The researchers focused on the hydrodynamic cavitation phenomenon. Cavitation is a phenomenon that occurs inside pumps and valves in factory equipment, generating strong, localized impact forces that can deform even metals when bubbles collapse. While this was traditionally considered harmful to equipment, recent research has been advancing the utilization of this impact force, with hydrodynamic cavitation showing particularly high energy efficiency.
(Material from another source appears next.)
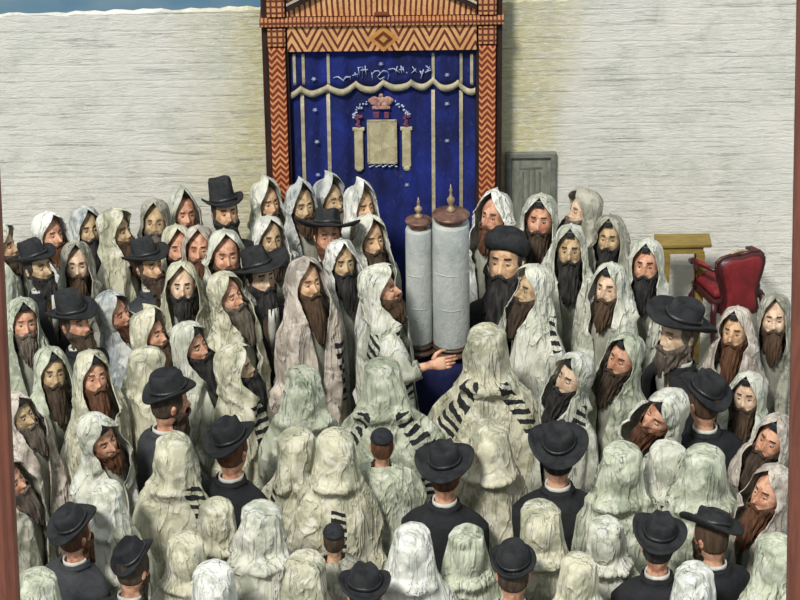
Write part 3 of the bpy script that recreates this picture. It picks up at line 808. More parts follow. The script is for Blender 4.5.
def make_shawl(h, hs, pr, mat, par, seed, back=False, wide=1.0, peak=.0, crisp=1.0, opn=1.0, hemz=.16, fwd=0.0, name='prayer_shawl', hood=True, lift=None):
    r = np.random.RandomState(seed)
    S = hs
    # z, half width, front depth, back depth, centre y, half opening (deg)
    top = .158
    rows = [(top, .0, .0, .0, -.015, 0), (top - .006, .030, .035, .045, -.015, 0), (.138, .062, .085, .082, -.012, 0), (.118, .078, .112, .100, -.005, 16), (.09, .090, .124, .113, 0, 31),
            (.05, .097, .122, .122, 0, 46), (.0, .102, .120, .122, .005, 54), (-.05, .107, .122, .120, .012, 53), (-.10, .120, .128, .122, .02, 42),
            (-.15, .142, .132, .130, .028, 34), (-.20, .172, .140, .138, .032, 26), (-.25, .200, .148, .146, .034, 19), (-.31, .222, .156, .150, .034, 14), (-.42, .236, .166, .155, .03, 9), (-.70, .240, .175, .160, .02, 5), (-1.45, .255, .20, .19, .01, 4)]
    if back: rows[1:4] = [(top - .008, .055, .055, .06, -.01, 0), (.138, .080, .092, .088, -.005, 0), (.118, .092, .110, .104, 0, 10)]
    if back: rows[6:12] = [(.0, .106, .120, .122, .005, 40), (-.05, .114, .122, .122, .012, 40), (-.10, .128, .128, .126, .02, 36), (-.15, .150, .132, .134, .028, 30), (-.20, .182, .140, .142, .032, 24), (-.25, .210, .148, .148, .034, 18)]
    if not hood:
        rows = [(-.135, .070, .070, .078, .02, 38), (-.16, .085, .085, .09, .025, 38)] + rows[10:]
    nz, nth = 104, 116
    zbot = (hemz - h) / S
    z0 = rows[0][0]
    zz_ = np.concatenate([z0 - (z0 + .2) * np.linspace(0, 1, 44) ** 1.25, np.linspace(-.2, zbot, nz - 43)[1:]]) if hood else np.linspace(z0, zbot, nz)
    u = np.linspace(-1, 1, nth)       # 0 = back
    Rw = np.array(rows)
    V = np.zeros((nz, nth, 3)); UV = np.zeros((nz, nth, 2))
    phs = r.uniform(0, 6.28, 12)
    creases = [(r.uniform(-1, 1) * PI, r.uniform(-.8, -.05) if q % 4 else r.uniform(-.05, .10), r.uniform(-.75, .75) if q % 5 else r.uniform(-1.5, 1.5), r.uniform(.10, .32), r.uniform(.014, .032) * r.choice([1, -1]) * (.6 + .4 * crisp), r.uniform(.018, .045)) for q in range(22)]
    if back: creases = [(r.uniform(-1, 1) * 2.2, r.uniform(-.85, -.05), r.uniform(-.45, .45), r.uniform(.16, .45), r.uniform(.012, .034) * r.choice([1, -1]), r.uniform(.014, .05)) for q in range(18)]
    for i, z in enumerate(zz_):
        a, f, b, c, o = [np.interp(-z, -Rw[:, 0], Rw[:, k]) for k in range(1, 6)]
        o = math.radians(o * (1 + (opn - 1) * float(np.clip((z + .24) / .1, 0, 1)) * (1 if opn > 1.3 or True else 1)))
        if back and z < -.1: o *= .6
        wv = 1.0 + (wide - 1) * sstep(-.1, -.3, z) if False else 1.0 + (wide - 1) * float(np.clip((-.12 - z) / .2, 0, 1))
        th = PI + u * (PI - o)             # from front-right, round the back, to front-left
        fold = .0035 + .015 * float(np.clip((-.05 - z) / .25, 0, 1)) +   .028 * float(np.clip((-.3 - z) / .9, 0, 1))
        k1 = np.sin(6 * th + phs[0] + 1.2 * z * 3) ; k2 = np.sin(11 * th + phs[1] - 2.5 * z); k3 = np.sin(3 * th + phs[2] + 4 * z)
        rid = (1 - 2 * np.abs(np.sin(4.5 * th + phs[3] + 3.5 * z))) * .8
        d = fold * (.45 * k1 + .3 * k2 + .5 * k3 + .7 * rid)
        x = -np.sin(th) * (a * wv) ; cy = -np.cos(th)
        y = cy * np.where(cy < 0, f, b) * (1 + (wv - 1) * .6) + c
        if back: d = d + .013 * float(1) * sstep(-.012, .012, z - (-.175 + .035 * np.sin(2 * th + phs[6]) + .015 * np.sin(5 * th + phs[7])))
        d = d * float(np.clip((top - z) / .03, 0, 1))
        for (ct, cz_, ca, cl, am, cw) in creases:
            du = (((th - PI - ct) + PI) % (2 * PI) - PI) * max(a, .05) * wv; dz_ = z - cz_
            al = du * math.sin(ca) + dz_ * math.cos(ca); ac = du * math.cos(ca) - dz_ * math.sin(ca)
            d = d + am * np.exp(-np.abs(ac) / cw) * np.exp(-(al / cl) ** 2) * float(np.clip((.10 - z) / .12, 0, 1)) * (1 + .3 * np.sign(ac))
        # normals approx radial
        x = x - np.sin(th) * d; y = y + cy * d
        # fabric edge turned a little outward and forward
        ed = np.clip((np.abs(u) - .86) / .14, 0, 1) * float(np.clip((.135 - z) / .04, 0, 1))
        if z > -.2: y = y - ed * (.016 + fwd)
        zr = np.full(nth, z)
        zr = zr + peak * ga(np.abs(th - PI) - PI, 1.1) * ga(z - top, .07)   # pointed above the forehead
        zr = zr - .012 * np.sin(2 * th + phs[5]) * float(np.clip(-z, 0, 1))
        V[i, :, 0] = x * S; V[i, :, 1] = y * S; V[i, :, 2] = h + zr * S
        UV[i, :, 0] = u; UV[i, :, 1] = -z + top
    # knife-cut facets
    P = V.reshape(-1, 3)
    def facet(Z0, Z1, n, tilt, cut, cy):
        nonlocal P
        wz = (sstep(Z0 - .06, Z0 + .02, P[:, 2]) * (1 - sstep(Z1 - .02, Z1 + .06, P[:, 2])))
        for k in range(n):
            a = r.uniform(0, 2 * PI) if not back else r.uniform(-1.2, 1.2) + PI / 2
            if hood and abs(((a + PI / 2 + PI) % (2 * PI)) - PI) < .9 and not back: a += PI
            nrm = np.array([math.cos(a) * math.cos(tilt * r.uniform(-.4, 1)), math.sin(a), r.uniform(-.3, 1) * tilt]); nrm /= np.linalg.norm(nrm)
            c = np.array([0, cy, (Z0 + Z1) / 2 + r.uniform(-.3, .3) * (Z1 - Z0)])
            s_ = (P - c) @ nrm
            sup = np.percentile(s_[wz > .5], 98) if (wz > .5).any() else 1
            ex = np.maximum(0, s_ - sup * (1 - cut * r.uniform(.5, 1.2)))
            P -= (ex * wz * .85)[:, None] * nrm[None]
    if hood: facet(h - .08 * S, h + .2 * S, 7 if back else 3, .5, (.20 if back else .13) * crisp, .01)
    facet(h - .62 * S, h - .18 * S, 10 if back else 9, .55, (.17 if back else .12) * crisp, .03)
    if hood:
        # the cloth rests on the head and never sinks into it
        zl = (P[:, 2] - h) / S; tt = np.arctan2(P[:, 0], -P[:, 1]); hx, hy = head_R(tt, np.clip(zl, -.10, .118))
        need = np.hypot(hx, hy) * S * 1.10 + .010; have = np.hypot(P[:, 0], P[:, 1]); on = (zl < .118) & (zl > -.23)
        kf = np.where(on & (have < need), need / np.maximum(have, 1e-4), 1); P[:, 0] *= kf; P[:, 1] *= kf
        P[:, 2] = np.where((have < .06 * S) & (zl > .05), np.maximum(P[:, 2], h + .143 * S), P[:, 2])
    P = pose(P, h, hs, pr)
    if lift is not None: P = lift(P, UV.reshape(-1, 2))
    Fc = grid_faces(nz, nth, False, flip=True)
    o = link_mesh(name, P, Fc, mat, par, True, uv=UV.reshape(-1, 2))
    bm = bmesh.new(); bm.from_mesh(o.data)
    lim = h + .121 * S if hood else 99
    vs = [q for q in bm.verts if q.index < nth * 14]
    bmesh.ops.remove_doubles(bm, verts=vs, dist=.0004)
    bm.to_mesh(o.data); bm.free()
    md = o.modifiers.new('cloth_thickness', 'SOLIDIFY'); md.thickness = .006; md.offset = -1
    return o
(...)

The researchers investigated whether it would be possible to efficiently extract caffeic acid from coffee grounds through the chemical effects of hydrodynamic cavitation, while simultaneously defibrating the fiber components in coffee grounds into micro-order cellulose fibers that could be used for industrial materials through its physical effects. Using a Venturi tube-type hydrodynamic cavitation device and valve-type hydrodynamic cavitation device developed by Soyama's team, they generated and collapsed fine bubbles in an ethanol aqueous solution mixed with coffee grounds (unused), applying strong impact treatment. Subsequently, Hiromori and Shibasaki-Kitakawa measured caffeic acid concentrations and produced freeze-dried samples of the aqueous solution. Soyama used the samples to analyze cellulose fiber structures through scanning electron microscopy observation.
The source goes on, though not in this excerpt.